From 1910 to 1914 a total of 17 Bayes performances were issued in Victor's single-sided purple label series (purple labels had been introduced in early 1910--around the time Bayes had her first session--with over a dozen Harry Lauder discs). Some titles were reissued in Victor's double-sided blue label series. On April 24, 1911, she recorded the Bayes-Norworth composition \"Strawberries,\" which was from her show Little Miss Fix-It, which had opened at the Globe on April 3, 1911. She discusses the song in her article \"Why People Enjoy Crying in a Theater\": \"If you can make anybody cry, you make them forget themselves. The minute you make them forget themselves they are being entertained...Why, the most effective comedy songs I have ever had were those with a pathetic or sentimental theme...The idea that made 'Strawberries' so popular was that the first line of the verse was simply the cry of the strawberry man in the street...It dramatizes the street cries that everyone knows.\"
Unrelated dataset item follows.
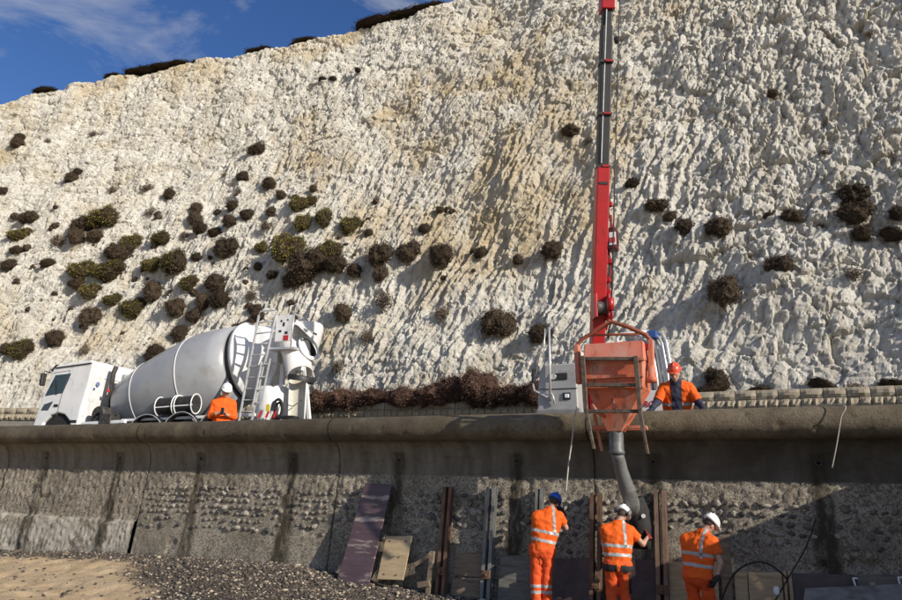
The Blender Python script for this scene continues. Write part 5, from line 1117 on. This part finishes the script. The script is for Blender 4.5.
rope('thin_cable', [onY(816, 518, 11.31), onY(809, 540, 11.24), onY(799, 560, 11.15), onY(787, 580, 11.02), onY(772, 606, 10.85)], .010, RUBBER, 'thin black cable running down the wall to the battens', 'cable')
rope('tag_line', [onY(577, 407, 10.94), onY(575, 415, 10.90), onY(572, 440, 10.86), onY(568.5, 465, 10.82), onY(566, 492, 10.78)], .011, ROPE, 'pale rope hanging from the wall top to the worker in the blue helmet', 'rope')
rope('hand_line', [V((-.02, 11.35, 3.125)), onY(843, 405, 10.97), onY(841, 418, 10.93), onY(837, 443, 10.95), onY(832, 468, 10.98)], .007, ROPE, 'thin white cord hanging over the wall lip at the right', 'cord')
# unseen panel added on the right to cast shade on the lower wall
t = thing('shade_panel', 'tall plywood panel added out of view on the right to shade the wall', 'shade panel', (2.1, 10.0, 0))
for k in range(3):
    b = MB(); b.box((2.1, 9.3+.78*k, 1.38), (.025, .77, 2.8)); b.build('plywood_face', PLY, t, bevel=.003)
for z in (.5, 1.2, 1.9, 2.6):
    b = MB(); b.box((2.17, 10.08, z), (.1, 2.4, .08)); b.build('waler', OAK, t, bevel=.004)
for y in (9.3, 10.7): b = MB(); b.beam((2.2, y, 2.6), (3.6, y, .0), .07, .07); b.build('prop', GSTEEL, t)
# ------------------------------------------------------------------ people: signed-distance bodies turned into one continuous skin each
class SDF:
    def __init__(s, h): s.p = []; s.h = h
    def cone(s, a, b, ra, rb=None, k=.03): s.p.append(('c', np.array(a, float), np.array(b, float), ra, ra if rb is None else rb, k)); return s
    def ell(s, c, r, k=.03, R=None): s.p.append(('e', np.array(c, float), np.array(r, float), R, None, k)); return s
    def field(s, clips=()):
        lo = np.full(3, 1e9); hi = -lo
        for q in s.p:
            m = max(q[3], q[4]) if q[0] == 'c' else max(q[2])
            pts = (q[1], q[2]) if q[0] == 'c' else (q[1],)
            for p in pts: lo = np.minimum(lo, p-m); hi = np.maximum(hi, p+m)
        lo -= .05; hi += .05; h = s.h; n = np.ceil((hi-lo)/h).astype(int)+1
        ax = [lo[i]+h*np.arange(n[i]) for i in range(3)]; D = np.full(n, .2)
        for q in s.p:
            m = (max(q[3], q[4]) if q[0] == 'c' else max(q[2]))+.09; k = q[5]
            pts = np.array((q[1], q[2]) if q[0] == 'c' else (q[1],))
            i0 = np.clip(np.floor((pts.min(0)-m-lo)/h).astype(int), 0, n-1); i1 = np.clip(np.ceil((pts.max(0)+m-lo)/h).astype(int)+1, 1, n)
            X, Y, Z = np.meshgrid(*[ax[i][i0[i]:i1[i]] for i in range(3)], indexing='ij'); P_ = np.stack([X, Y, Z], -1)
            if q[0] == 'c':
                ba = q[2]-q[1]; t = np.clip(((P_-q[1])@ba)/max(ba@ba, 1e-9), 0, 1); d = np.linalg.norm(P_-q[1]-t[..., None]*ba, axis=-1)-(q[3]+(q[4]-q[3])*t)
            else:
                L_ = P_-q[1]
                if q[3] is not None: L_ = L_ @ q[3]
                u = np.linalg.norm(L_/q[2], axis=-1); g = np.linalg.norm(L_/q[2]**2, axis=-1); d = np.where(g > 1e-6, u*(u-1)/np.maximum(g, 1e-6), -min(q[2]))
            sl = tuple(slice(i0[i], i1[i]) for i in range(3)); a = D[sl]
            hh = np.clip(.5+.5*(a-d)/k, 0, 1); D[sl] = a*(1-hh)+d*hh-k*hh*(1-hh)
        if clips:
            X, Y, Z = np.meshgrid(*ax, indexing='ij')
            for (pt, nrm) in clips:
                nrm = np.array(nrm, float); nrm /= np.linalg.norm(nrm); D = np.maximum(D, (X-pt[0])*nrm[0]+(Y-pt[1])*nrm[1]+(Z-pt[2])*nrm[2])
        return D, lo, h
    def mesh(s, clips=(), noise=0.0, nscale=.08, seed=0):
        D, lo, h = s.field(clips)
        if noise:
            n = D.shape; X, Y, Z = [lo[i]+h*np.arange(n[i]) for i in range(3)]
            A = perlin((X[:, None]+.6*Y[None])/nscale, (Y[None]*.3+X[:, None]*0)/nscale, seed)[:, :, None]*0
            gx, gy, gz = np.meshgrid(X, Y, Z, indexing='ij')
            D = D+noise*(perlin((gx+.5*gy)/nscale+.7*np.sin(gz*9), (gz*1.3+.4*gy)/nscale, seed)+.5*perlin((gx-gy)/nscale*2, gz/nscale*1.7, seed+1))
        return nets(D, lo, h)
def nets(D, lo, h):
    n = np.array(D.shape); ins = D < 0
    c = np.zeros(n-1, int)
    for dx in (0, 1):
        for dy in (0, 1):
            for dz in (0, 1): c += ins[dx:n[0]-1+dx, dy:n[1]-1+dy, dz:n[2]-1+dz]
    act = (c > 0) & (c < 8); idx = -np.ones(n-1, int); I = np.argwhere(act); idx[act] = np.arange(len(I))
    S = np.zeros((len(I), 3)); W_ = np.zeros(len(I)); cor = [(a, b, e) for a in (0, 1) for b in (0, 1) for e in (0, 1)]
    for p in cor:
        for a in range(3):
            if p[a] == 0:
                q = list(p); q[a] = 1
                d0 = D[I[:, 0]+p[0], I[:, 1]+p[1], I[:, 2]+p[2]]; d1 = D[I[:, 0]+q[0], I[:, 1]+q[1], I[:, 2]+q[2]]
                x = (d0 < 0) != (d1 < 0); t = np.where(x, d0/np.where(x, d0-d1, 1), 0)
                pt = np.array(p, float)[None].repeat(len(I), 0); pt[:, a] += t; S += pt*x[:, None]; W_ += x
    Vt = lo+h*(I+S/np.maximum(W_, 1)[:, None]); F_ = []
    for a in range(3):
        b, e = (a+1) % 3, (a+2) % 3
        sl0 = [slice(None)]*3; sl1 = [slice(None)]*3; sl0[a] = slice(0, -1); sl1[a] = slice(1, None)
        s0, s1 = ins[tuple(sl0)], ins[tuple(sl1)]; E_ = np.argwhere(s0 != s1); E_ = E_[(E_[:, b] > 0) & (E_[:, e] > 0) & (E_[:, b] < n[b]-1) & (E_[:, e] < n[e]-1)]
        fl = s0[E_[:, 0], E_[:, 1], E_[:, 2]]
        def g(db, de):
            q = E_.copy(); q[:, b] -= db; q[:, e] -= de; return idx[q[:, 0], q[:, 1], q[:, 2]]
        Q = np.stack([g(1, 1), g(0, 1), g(0, 0), g(1, 0)], 1); Q[~fl] = Q[~fl][:, ::-1]; F_.append(Q)
    return Vt, np.concatenate(F_)
SKIN = mat('skin', (.46, .27, .19), (.40, .22, .15), 12, .55)
HIVIS = mat('hivis_orange', (.78, .125, .012), (.70, .10, .010), 5, .75, .004, 30, spec=.25)
HIVIS2 = mat('hivis_trousers', (.75, .10, .022), (.64, .08, .02), 5, .75, .006, 22, spec=.25)
BAND = mat('reflective_band', (.40, .39, .38), (.33, .32, .31), 20, .45)
NAVY = mat('navy_cloth', (.018, .02, .045), (.03, .032, .06), 8, .85); BLK = mat('black_cloth', (.012, .012, .013), (.025, .024, .024), 8, .8)
HAIR = mat('hair', (.045, .03, .02), rough=.7); REDG = mat('red_glove', (.30, .03, .03), (.2, .025, .025), 20, .7); BOOT = mat('boot', (.05, .035, .025), (.09, .07, .05), 12, .7)
HEL = {'white': mat('helmet_white', (.78, .78, .77), rough=.3), 'blue': mat('helmet_blue', (.025, .11, .55), rough=.3), 'red': mat('helmet_red', (.62, .085, .04), rough=.3)}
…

She made no records for Victor in 1915 but instead cut three titles for Columbia, none of which were issued. In 1916 and 1917, 16 new Bayes performances were issued in Victor's double-sided blue label series.

On May 4, 1916, she cut \"Homesickness Blues,\" one of the first vocal records to include \"blues\" in the title. Though Morton Harvey recorded \"Memphis Blues\" for Victor in 1914, it did not begin a craze for songs with \"blues\" in the title, so in 1916 \"blues\" was still a novel word in popular music. She cut other songs with \"blues\" in the title--\"Regretful Blues\" (1918), \"Taxation Blues\" (1919), \"Prohibition Blues\" (1919), \"Singin' The Blues\" (1920).

Victor 45130 was her most popular Victor disc but it was also her last for the company. The A side was \"Laddie Boy (Goodbye, and Luck Be With You),\" written by her piano accompanist of four years, Harry Akst. The B side featuring George M. Cohan's \"Over There\" proved more popular. Cohan composed it in April 1917 immediately after America declared war, and Bayes recorded it on July 13, 1917. She became associated with the song. At the 39th Street Theatre in New York City she introduced it to audiences and her photograph graces the cover of the sheet music. But hers was not the first record of the song to be issued. In September 1917 Victor issued a version by the American Quartet (18333), Columbia issued a version by the Peerless Quartet (A2306), and Imperial issued a version by Francis Carroll (5477).